After dismissal review and curative petition by the concerning court, the appellant filed a petition under Article 72 of the Constitution of India invoking the powers of the Hon’ble President to grant a pardon. The Hon'ble President accepted the recommendation of the Ministry of Home Affairs to modify the death sentence to imprisonment to the whole of natural life without parole and no remission of the term of the imprisonment. 

The counsel for the petitioner’s side argued that by referring to Chandra Kant Jha V State of NCT of Delhi, the High Court has viewed the case from a wrong angle and declined the appeal for furlough. The High Court has misconstructed the order passed by the President as they are contrary to fundamental principles that govern the entitlement of furlough to a prisoner.

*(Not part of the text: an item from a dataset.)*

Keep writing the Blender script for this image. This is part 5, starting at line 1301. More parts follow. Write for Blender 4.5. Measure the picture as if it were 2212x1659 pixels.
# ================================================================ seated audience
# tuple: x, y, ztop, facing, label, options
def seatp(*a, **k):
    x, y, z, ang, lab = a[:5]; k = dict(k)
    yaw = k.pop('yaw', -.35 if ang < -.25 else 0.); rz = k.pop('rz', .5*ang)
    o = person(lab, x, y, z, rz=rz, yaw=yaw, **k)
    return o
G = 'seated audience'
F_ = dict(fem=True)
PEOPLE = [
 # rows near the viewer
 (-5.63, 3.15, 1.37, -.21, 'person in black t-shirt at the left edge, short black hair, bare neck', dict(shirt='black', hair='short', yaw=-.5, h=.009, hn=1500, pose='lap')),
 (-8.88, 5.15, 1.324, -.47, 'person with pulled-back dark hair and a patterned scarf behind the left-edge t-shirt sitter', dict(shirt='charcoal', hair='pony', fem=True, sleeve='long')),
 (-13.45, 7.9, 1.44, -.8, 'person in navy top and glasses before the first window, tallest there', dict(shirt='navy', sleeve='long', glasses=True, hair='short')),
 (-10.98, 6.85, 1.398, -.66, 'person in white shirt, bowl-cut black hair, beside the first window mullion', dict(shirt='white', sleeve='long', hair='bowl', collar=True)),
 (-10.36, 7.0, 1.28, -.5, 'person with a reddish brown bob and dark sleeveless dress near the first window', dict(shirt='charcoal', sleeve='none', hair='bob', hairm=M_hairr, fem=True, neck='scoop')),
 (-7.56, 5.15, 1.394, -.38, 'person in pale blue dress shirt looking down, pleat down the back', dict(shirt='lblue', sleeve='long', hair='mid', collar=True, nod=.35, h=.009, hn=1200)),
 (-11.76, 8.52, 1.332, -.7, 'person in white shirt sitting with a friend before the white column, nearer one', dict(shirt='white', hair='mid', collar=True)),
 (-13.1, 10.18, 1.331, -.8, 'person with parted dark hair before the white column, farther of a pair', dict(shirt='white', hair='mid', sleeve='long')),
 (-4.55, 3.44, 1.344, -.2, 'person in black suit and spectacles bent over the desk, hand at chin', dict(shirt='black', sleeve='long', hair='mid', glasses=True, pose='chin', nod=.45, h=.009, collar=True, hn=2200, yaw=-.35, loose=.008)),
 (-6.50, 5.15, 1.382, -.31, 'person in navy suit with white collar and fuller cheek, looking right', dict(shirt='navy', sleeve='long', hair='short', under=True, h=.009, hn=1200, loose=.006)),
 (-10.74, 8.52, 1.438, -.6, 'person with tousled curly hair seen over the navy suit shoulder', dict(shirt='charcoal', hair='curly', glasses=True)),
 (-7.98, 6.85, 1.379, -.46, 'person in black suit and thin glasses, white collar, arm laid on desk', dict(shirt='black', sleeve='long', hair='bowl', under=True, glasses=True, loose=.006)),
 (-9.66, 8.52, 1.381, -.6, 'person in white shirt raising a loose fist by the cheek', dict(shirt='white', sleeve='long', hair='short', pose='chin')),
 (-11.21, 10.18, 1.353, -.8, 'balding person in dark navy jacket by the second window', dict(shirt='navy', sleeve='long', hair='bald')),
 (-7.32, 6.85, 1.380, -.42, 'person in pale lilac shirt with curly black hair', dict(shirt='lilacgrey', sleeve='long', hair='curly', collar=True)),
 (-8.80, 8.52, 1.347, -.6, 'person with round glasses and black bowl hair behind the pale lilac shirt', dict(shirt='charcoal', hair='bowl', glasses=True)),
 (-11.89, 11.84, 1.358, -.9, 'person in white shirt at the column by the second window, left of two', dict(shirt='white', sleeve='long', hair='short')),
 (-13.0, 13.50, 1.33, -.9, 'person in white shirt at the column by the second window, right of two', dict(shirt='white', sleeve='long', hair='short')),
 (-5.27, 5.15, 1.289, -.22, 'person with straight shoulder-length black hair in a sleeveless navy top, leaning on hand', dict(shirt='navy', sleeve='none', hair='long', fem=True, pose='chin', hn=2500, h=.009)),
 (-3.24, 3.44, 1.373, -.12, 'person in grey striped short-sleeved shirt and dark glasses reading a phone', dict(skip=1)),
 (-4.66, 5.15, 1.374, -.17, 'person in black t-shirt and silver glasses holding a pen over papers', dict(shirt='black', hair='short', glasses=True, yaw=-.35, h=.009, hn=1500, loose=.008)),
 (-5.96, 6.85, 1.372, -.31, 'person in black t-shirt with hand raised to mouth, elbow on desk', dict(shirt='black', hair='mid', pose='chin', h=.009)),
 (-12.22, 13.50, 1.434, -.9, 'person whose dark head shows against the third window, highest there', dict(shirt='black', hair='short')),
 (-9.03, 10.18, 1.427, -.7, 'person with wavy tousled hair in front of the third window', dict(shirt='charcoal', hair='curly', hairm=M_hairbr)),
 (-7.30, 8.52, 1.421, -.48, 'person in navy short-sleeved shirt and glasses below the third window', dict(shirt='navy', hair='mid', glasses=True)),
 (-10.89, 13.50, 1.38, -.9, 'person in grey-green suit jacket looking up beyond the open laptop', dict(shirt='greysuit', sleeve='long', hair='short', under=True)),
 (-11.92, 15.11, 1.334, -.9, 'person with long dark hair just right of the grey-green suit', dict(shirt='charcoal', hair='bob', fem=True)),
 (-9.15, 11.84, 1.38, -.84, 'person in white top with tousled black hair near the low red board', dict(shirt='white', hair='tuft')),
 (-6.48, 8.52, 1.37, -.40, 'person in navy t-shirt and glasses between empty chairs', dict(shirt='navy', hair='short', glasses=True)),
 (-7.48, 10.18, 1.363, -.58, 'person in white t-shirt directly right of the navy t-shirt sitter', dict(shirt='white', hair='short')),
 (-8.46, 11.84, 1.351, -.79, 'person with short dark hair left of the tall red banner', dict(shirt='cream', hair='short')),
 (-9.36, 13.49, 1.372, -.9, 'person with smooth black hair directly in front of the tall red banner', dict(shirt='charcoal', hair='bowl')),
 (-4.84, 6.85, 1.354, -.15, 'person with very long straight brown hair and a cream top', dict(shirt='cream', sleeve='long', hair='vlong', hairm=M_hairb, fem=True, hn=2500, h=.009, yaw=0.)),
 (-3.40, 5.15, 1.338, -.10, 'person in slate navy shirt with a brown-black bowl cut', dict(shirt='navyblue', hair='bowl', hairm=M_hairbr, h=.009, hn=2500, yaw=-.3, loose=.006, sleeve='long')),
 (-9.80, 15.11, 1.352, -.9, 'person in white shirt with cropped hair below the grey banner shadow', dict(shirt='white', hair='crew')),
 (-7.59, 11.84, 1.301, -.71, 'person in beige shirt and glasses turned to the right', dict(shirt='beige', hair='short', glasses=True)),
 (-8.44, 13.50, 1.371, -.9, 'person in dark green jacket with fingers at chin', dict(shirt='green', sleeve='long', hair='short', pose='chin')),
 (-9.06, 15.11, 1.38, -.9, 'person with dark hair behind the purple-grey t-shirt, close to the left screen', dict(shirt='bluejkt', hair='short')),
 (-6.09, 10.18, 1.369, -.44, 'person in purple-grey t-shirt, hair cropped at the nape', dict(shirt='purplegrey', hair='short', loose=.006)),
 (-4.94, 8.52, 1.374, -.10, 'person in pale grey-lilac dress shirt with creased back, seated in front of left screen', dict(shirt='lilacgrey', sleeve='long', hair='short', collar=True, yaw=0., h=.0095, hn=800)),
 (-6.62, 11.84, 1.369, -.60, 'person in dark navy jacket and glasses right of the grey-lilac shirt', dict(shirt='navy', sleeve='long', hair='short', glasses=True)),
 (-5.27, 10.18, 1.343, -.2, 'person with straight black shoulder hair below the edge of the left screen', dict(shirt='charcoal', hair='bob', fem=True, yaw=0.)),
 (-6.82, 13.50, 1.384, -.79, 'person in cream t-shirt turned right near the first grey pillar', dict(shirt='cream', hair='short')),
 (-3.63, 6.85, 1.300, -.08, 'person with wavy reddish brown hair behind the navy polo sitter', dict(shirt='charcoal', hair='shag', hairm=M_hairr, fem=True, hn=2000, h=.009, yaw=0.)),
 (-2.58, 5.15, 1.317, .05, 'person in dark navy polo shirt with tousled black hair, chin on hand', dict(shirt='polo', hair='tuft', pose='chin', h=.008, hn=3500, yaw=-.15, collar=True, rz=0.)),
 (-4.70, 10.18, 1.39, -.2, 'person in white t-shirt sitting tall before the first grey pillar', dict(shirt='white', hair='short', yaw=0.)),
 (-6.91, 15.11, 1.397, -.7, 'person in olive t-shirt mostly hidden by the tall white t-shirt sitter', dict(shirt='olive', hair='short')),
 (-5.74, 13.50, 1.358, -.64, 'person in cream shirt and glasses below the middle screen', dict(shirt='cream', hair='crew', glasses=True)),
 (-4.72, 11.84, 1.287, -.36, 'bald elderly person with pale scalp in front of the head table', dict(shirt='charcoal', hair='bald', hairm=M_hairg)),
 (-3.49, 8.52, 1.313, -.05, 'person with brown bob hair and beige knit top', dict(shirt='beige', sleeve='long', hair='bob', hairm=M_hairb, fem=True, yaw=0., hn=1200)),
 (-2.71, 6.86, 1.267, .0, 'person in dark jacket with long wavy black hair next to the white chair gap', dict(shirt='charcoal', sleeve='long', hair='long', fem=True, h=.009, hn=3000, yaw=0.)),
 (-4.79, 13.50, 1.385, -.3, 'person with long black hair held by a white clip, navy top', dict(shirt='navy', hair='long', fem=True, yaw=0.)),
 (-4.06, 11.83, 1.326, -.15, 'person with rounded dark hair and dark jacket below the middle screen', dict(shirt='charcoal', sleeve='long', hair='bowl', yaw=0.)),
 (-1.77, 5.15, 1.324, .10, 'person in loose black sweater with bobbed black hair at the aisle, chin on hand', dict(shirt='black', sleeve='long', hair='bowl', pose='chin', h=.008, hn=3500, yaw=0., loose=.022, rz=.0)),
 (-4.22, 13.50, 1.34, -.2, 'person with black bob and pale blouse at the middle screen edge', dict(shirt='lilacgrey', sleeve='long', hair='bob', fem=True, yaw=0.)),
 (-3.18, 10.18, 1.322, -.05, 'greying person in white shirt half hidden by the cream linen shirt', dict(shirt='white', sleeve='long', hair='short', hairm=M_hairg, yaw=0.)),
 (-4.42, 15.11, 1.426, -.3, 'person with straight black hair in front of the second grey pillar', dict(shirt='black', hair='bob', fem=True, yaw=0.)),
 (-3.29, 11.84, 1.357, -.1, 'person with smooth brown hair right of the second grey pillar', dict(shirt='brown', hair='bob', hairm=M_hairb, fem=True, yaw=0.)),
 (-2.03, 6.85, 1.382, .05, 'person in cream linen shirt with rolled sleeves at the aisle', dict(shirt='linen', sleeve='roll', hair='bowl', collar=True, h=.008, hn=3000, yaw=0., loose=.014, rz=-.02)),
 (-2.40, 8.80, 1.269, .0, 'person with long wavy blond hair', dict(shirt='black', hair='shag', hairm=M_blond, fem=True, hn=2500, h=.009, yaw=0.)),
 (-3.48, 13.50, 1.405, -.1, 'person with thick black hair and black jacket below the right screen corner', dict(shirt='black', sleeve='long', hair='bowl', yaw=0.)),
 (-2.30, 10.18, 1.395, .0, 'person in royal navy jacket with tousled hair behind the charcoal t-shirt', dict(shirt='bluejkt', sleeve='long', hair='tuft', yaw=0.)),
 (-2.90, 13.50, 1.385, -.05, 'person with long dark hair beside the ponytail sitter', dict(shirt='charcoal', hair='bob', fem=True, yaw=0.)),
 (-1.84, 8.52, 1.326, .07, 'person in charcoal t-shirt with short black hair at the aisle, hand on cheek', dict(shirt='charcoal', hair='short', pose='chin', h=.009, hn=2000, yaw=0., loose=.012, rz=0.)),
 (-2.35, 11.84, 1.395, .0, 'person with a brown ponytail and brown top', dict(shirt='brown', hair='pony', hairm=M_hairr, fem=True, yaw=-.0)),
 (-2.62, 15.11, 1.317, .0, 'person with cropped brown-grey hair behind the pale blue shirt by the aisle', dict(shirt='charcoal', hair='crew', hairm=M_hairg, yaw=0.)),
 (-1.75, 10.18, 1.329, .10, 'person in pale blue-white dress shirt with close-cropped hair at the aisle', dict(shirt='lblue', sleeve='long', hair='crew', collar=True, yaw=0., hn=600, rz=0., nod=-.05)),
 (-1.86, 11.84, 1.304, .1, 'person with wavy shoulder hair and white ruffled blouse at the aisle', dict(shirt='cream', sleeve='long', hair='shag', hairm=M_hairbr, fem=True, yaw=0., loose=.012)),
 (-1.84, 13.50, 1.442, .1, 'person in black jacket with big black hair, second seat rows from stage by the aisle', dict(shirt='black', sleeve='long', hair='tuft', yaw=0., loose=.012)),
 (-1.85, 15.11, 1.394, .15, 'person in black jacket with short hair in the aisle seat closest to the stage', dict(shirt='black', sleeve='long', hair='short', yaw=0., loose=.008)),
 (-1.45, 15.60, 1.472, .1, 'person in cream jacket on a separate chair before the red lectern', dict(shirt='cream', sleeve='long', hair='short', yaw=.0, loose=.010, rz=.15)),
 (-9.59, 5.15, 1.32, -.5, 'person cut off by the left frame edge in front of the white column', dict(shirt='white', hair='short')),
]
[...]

In Chandra Kant's case, it was affirmed by the Court when a remission of the substantive sentence is granted u/s 432 then only it is credited to earn remission and not otherwise. The learned counsel submitted that a premature release is not a precondition for entitlement of furlough by a prisoner. Hence, the entitlement to furlough is different from getting remission. 

Counsel had also placed copies of certificates issued to the appellant for good conduct.

The Counsel for the respondent alleged that furlough is the reduction in the sentence of a prisoner which amounts to remission of sentence and this reduction is simply not permissible in this case because he had been granted a pardon by the president without parole and remission The period of furlough is deducted from the sentence unless the convict commits an offense while on furlough; and such deduction being not permissible, the appellant would not be entitled to be granted furlough. Further, it was contended that merely 3 good conduct reports don't amount to the entitlement of furlough. 

The Court observed that furlough cannot be denied as it takes away the incentive for good conduct in the prison that would not only be counter-productive but would be an antithesis to the reformative approach to the Rule of 2018. It was also held that the ‘ Annual good conduct report’ should not be confused with ‘ Annual good conduct remission’. 

Thus, the Court disapproved of the denial of furlough.